U bent goed in roken?
‘Een wijze jongen bij mij op de middelbare school ging eens één voor één het groepje rokers op het schoolplein af. “Jij rookt alleen omdat je vrienden wil maken. Jij bent over twee weken weer gestopt omdat je je schaamt.” Tegen mij zei hij: “Jij stopt nooit meer.” Het past denk ik wel bij mijn persoonlijkheid. En het is een fijne vlucht uit sociale aangelegenheden. Heel veel van de hulpverleners en daklozen rookten ook. Ik rook nu sigaren, wil je er een?’

Wie is uw favoriete schilder?
‘Dat was lang Francis Bacon, maar nu zou ik Matisse zeggen.’

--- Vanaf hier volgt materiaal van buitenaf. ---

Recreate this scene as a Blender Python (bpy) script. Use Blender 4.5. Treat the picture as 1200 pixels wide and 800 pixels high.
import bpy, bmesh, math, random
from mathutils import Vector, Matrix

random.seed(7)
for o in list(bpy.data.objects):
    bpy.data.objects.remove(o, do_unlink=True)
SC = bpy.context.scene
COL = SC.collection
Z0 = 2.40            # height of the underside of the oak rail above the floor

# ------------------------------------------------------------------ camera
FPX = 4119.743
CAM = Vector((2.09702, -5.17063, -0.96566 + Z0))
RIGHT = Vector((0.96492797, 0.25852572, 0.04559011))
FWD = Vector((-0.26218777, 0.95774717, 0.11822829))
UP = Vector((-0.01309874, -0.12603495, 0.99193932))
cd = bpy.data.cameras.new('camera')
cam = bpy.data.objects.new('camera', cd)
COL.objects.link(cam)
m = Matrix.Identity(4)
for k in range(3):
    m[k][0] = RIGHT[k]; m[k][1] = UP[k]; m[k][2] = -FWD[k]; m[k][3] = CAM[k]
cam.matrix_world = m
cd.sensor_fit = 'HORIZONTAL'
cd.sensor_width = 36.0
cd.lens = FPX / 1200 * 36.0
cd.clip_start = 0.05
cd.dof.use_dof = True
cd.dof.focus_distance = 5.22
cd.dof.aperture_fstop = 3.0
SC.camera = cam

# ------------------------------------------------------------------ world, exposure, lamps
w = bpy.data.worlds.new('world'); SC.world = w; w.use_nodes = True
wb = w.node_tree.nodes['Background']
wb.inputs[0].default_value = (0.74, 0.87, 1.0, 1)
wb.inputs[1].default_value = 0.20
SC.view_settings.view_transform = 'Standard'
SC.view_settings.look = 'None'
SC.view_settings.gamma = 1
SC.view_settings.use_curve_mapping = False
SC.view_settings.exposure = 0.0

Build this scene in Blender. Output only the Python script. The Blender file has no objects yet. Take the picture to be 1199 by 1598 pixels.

Wat trok ik u zo in Bacon?
‘Ik vind het aangenaam dat hij altijd een soort enigma bleef; hij had nooit de behoefte om zijn werk uit te leggen of te duiden. Dat waardeer ik wel. Beeldende kunst mag voor mijn part vooral dat zijn: beeld, en geen verhaal. Alsof je naar goede muziek luistert, dan zijn mijmeringen over waarom het mooi is ook overbodig. Dat stoort me wel eens aan hedendaagse kunst: het kunstwerk dreigt dan eerder een soort essay te worden dat je moet ontrafelen dan een beeld an sich.’

Camus of Houellebecq?
‘Camus, maar eens in de zoveel jaar is het ook bevredigend om een feel bad novel van Houellebecq te lezen en je onder te dompelen in een dystopische wereld.’

Fictie of non-fictie?
‘Oef… Naja, zonder werkelijkheid gaat het gewoon niet. Dat zou ik willen zeggen.’

Pink Floyd of Bob Dylan?
‘Bob Dylan. Die is even ongrijpbaar als Bacon.’